Duets For Lovers And Dreamers – a series of six evocative duets, each capturing the intimate moments of everyday life.

A pre-pubescent girl struggles to make sense of her place in the world while clouds sweep overhead; old lovers reveal the life still within; a mother interacts with her previous ‘self’; a man obsesses over a woman he briefly encounters in a bar; new lovers sing karaoke; and a young woman and her deceased grandmother reflect on life and the journey ahead.
Winner of the R.E. Ross Trust’s Playwrights’ Script Development Award, Duets for Lovers and Dreamers by Sandra Fiona Long (Tyrant With Sharks, The Wind in BMinor, Happy 1000 1000 Bahagia) is a cycle of ‘duets’ for theatre that celebrate humanity at different stages of life, in relationship to nature and the supernatural. A highly physical and vocal work of theatre, it is both romantic and dreamlike, fusing performance, dance and contemporary vocal music with the spoken word, which at times veers into the realm of libretto. This work has been in development for two years.
R.E. Ross Trust Awards Judge commented: " A wonderfully poetic piece of writing. Gentle yet evocative, each story sensitively and imaginatively deals with an aspect of life, death and the human condition. The story is interpreted and performed though a combination of image, music, text and dance. This interweaving of simultaneous narratives deftly reflects the multi-faceted nature of each experience. This multi-layered script will create a very full and complex piece of theatre."
The play features Helen Morse who is one of Australia’s leading actors. She graduated from NIDA in 1965 and played with the Old Tote and Nimrod Theatres in Sydney and Melbourne and has starred in a number of major films including; Caddie, Picnic at Hanging Rock, Agatha and Far East.

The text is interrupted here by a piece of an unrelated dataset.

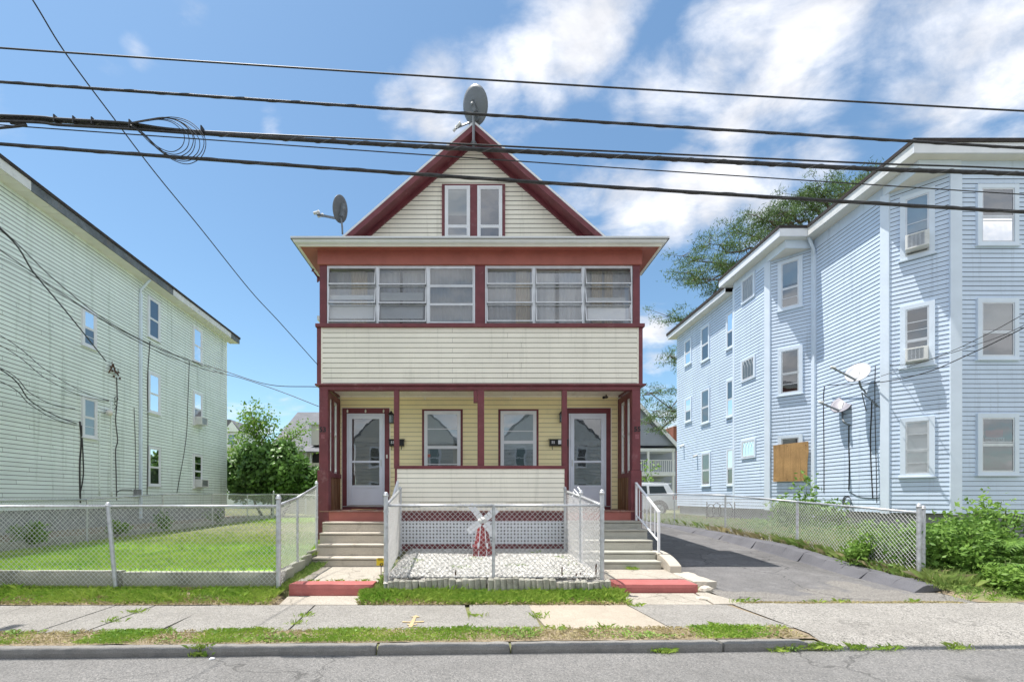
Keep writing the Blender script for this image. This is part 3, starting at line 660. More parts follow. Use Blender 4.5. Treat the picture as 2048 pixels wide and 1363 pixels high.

She has received numerous awards during her long acting career including the Penguin Writer’s Club Award for best actress in Marion, an AFI Award for best actress in Picnic at Hanging Rock and Caddie, a Logie for best actress in A Town Like Alice, a best actress award at the San Sebastian Film Festival for her performance in Caddie and a best actress, New Zealand Television Award for Iris.
“I began my acting career touring NSW country towns,’’ Morse says. “Coffs Harbour, Bourke, Wagga, Deniliquin. We’d be playing to schools as well as adults, so sometimes we’d be doing two shows a day. The coach we were travelling in would sometimes break down and we’d have to be towed into town. But we muddled along."
Morse remembers being in full Elizabethan costume edging down a flight of stairs at the back of one venue to get to the public toilets out the back which would usually be full of frogs.
Morse has an interest in work that explores women and the choices they make: “.. the dynamics of the relationship between the women, the shifts in power, how alliances are formed, moments when they find they have a lot in common and moments when they have nothing in common…. It is important to have a broader canvas than just their personal relationship with a man."
Morse also bemoans the dearth of really good stage and screen roles for older women but has acknowledged Cate Blanchett’s role in generating a theatrical buzz after winning an Oscar. “I think everybody takes awards with a grain of salt but when Cate played in the STC’s Hedda Gabler, it was completely sold out straight away. They were selling spots on the staircase.’’
Duets For Lovers and Dreamers is at fortyfivedownstairs November, December 2010.